オーヴァーロード (2018):映画短評
オーヴァーロード (2018)ライター3人の平均評価: 3.7
ノルマンディー、上陸したらナチ・ゾンビ!
ガチの戦争映画と思いきや、ナチス・ゾンビ映画に突入する超展開で、マニア心をくすぐりまくるJ・J・エイブラムス、プロデュース作。2Dなのに、妙に4D感ある冒頭の軍用輸送機の降下(というより墜落)からツカミはOK! その後は『ガンズ&ゴールド』のジュリアス・エイヴァリー監督らしい緩急激しい演出で、思わぬ災難でミッションを遂行できない兵士と同じ不安にかられるのが面白い。親父のアゴを受け継いだカート・ラッセルJr.こと、ワイアット・ラッセルもいいが、『シング・ストリート』のマザコンなギタリスト、マーク・マッケンナや紅一点のマティルド・オリヴィエなど、脇のキャストも魅力的だ。
冷たい大気は湿度が高く、滴る血の粘度は高い
基本は戦争映画の王道の群像劇だが、R指定に納得、ナチスの人体実験の非人間性を際立たせるためか、人体の破損度がかなり高い。人体はとても壊れやすく、変形しやすく、それをCGIよりも特殊メイクを多用した演出で描く。それでいて映像は重厚で陰影豊か。撮影は2人、リブート版「ペット・セメタリー」「ハイ・ライズ」のローリー・ローズと「ジャスティス・リーグ」「ヴィクター・フランケンシュタイン」のファビアン・ワグナー。

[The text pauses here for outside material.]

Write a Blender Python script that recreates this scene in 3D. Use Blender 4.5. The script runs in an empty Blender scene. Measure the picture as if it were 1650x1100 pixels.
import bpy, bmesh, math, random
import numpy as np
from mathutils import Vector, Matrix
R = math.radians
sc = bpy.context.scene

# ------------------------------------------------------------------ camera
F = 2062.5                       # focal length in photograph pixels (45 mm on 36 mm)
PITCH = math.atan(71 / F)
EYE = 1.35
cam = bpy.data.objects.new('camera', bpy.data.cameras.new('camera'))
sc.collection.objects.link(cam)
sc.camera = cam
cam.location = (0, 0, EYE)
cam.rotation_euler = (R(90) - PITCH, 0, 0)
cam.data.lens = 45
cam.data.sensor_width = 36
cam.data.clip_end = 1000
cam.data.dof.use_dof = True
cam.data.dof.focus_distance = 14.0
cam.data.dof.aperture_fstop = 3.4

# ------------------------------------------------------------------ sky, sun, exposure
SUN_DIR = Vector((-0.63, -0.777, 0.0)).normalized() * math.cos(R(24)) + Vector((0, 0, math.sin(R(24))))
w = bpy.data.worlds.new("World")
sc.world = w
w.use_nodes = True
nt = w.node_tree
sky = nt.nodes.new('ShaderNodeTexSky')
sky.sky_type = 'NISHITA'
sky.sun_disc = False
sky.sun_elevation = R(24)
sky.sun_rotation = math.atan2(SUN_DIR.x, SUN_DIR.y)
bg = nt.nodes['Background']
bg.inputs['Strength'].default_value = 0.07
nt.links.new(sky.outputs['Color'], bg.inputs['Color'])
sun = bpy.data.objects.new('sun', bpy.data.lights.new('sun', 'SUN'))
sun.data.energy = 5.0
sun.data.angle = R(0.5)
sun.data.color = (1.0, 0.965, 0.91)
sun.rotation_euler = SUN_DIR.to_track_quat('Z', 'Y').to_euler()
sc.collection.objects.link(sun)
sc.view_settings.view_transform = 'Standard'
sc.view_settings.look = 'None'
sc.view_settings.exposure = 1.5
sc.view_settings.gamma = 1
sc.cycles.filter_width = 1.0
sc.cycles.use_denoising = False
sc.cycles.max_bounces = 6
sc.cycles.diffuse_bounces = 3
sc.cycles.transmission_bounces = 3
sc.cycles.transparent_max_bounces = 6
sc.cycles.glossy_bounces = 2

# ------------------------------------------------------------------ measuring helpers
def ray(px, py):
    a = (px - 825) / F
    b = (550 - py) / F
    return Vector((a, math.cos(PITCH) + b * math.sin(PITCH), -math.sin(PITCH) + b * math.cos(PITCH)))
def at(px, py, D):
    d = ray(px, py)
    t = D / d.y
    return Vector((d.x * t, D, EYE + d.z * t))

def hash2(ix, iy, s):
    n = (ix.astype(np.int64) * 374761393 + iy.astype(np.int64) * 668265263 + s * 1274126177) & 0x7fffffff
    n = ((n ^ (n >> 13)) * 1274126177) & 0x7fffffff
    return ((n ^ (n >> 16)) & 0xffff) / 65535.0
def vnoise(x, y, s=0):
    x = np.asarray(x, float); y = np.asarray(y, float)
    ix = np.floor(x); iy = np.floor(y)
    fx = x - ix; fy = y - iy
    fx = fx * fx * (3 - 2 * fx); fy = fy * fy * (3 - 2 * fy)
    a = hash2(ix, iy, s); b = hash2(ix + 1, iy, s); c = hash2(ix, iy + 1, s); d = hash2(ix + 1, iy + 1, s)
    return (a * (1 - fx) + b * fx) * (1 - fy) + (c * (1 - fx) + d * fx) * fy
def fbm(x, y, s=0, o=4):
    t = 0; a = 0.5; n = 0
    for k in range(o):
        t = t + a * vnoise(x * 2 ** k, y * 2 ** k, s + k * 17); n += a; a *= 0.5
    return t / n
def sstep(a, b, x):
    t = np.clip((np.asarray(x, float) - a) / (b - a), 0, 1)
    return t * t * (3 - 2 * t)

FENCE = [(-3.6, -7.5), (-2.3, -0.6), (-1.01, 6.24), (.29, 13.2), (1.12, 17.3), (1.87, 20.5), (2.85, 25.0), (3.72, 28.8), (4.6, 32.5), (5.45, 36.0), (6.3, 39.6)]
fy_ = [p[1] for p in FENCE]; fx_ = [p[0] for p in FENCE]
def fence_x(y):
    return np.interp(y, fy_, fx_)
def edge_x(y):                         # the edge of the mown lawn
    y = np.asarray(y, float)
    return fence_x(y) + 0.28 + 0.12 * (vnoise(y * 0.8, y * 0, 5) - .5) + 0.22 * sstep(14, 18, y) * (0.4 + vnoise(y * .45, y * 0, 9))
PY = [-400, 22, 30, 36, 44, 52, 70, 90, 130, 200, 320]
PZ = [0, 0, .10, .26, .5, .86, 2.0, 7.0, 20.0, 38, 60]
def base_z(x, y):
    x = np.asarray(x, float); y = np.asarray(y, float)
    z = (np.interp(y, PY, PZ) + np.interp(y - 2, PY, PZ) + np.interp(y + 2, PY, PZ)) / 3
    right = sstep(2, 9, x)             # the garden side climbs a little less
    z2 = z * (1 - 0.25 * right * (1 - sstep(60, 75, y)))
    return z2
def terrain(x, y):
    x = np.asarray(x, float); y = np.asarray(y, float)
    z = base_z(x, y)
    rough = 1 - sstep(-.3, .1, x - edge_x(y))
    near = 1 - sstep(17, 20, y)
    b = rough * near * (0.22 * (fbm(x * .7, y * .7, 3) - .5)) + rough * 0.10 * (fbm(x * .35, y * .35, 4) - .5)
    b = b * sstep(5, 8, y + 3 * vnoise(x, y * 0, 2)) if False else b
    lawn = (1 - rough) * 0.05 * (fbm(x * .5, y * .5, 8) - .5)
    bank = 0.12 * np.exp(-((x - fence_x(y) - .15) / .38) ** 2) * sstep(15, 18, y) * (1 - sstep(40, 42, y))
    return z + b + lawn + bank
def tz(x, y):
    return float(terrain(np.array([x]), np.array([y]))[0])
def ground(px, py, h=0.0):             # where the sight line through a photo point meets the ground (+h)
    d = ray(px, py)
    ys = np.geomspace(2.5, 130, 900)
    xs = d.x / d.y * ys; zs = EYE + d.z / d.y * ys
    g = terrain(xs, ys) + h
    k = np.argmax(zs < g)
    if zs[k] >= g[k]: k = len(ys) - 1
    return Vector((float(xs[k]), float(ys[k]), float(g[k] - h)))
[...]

映像が、北の湿った冷たい大気と、滴り落ちる血液の粘度をたっぷり味あわせてくれる。監督ジュリアス・エイヴァリーはリブート版「フラッシュ・ゴードン」の監督なので要チェック。
ナチス人体実験モノの王道
冒頭、ノルマンディー上陸作戦で連合国側の空挺師団が空中戦に巻き込まれ、ドイツ占領下のフランスの森で緊迫の銃撃へ続くあたりは、戦争映画の醍醐味。しかしこの映画が心をざわめかせるのは、ナチスによる住民の人体実験である。『キャプテン・アメリカ』や『ヘルボーイ』でも、なんとなく描かれた(あるいは連想させた)このトピックを、アクション映画で堂々と見せたことが好感。そのために、ややB級テイストに傾く瞬間もあるのだが、要所では目を疑う衝撃描写で観る者の背筋を正させる。終始、メインキャラの誰が犠牲者になるかわからない不安も漂い、全体のメリハリが効いているのだ。全体の展開は想定内とはいえ、満腹感は得られるはず。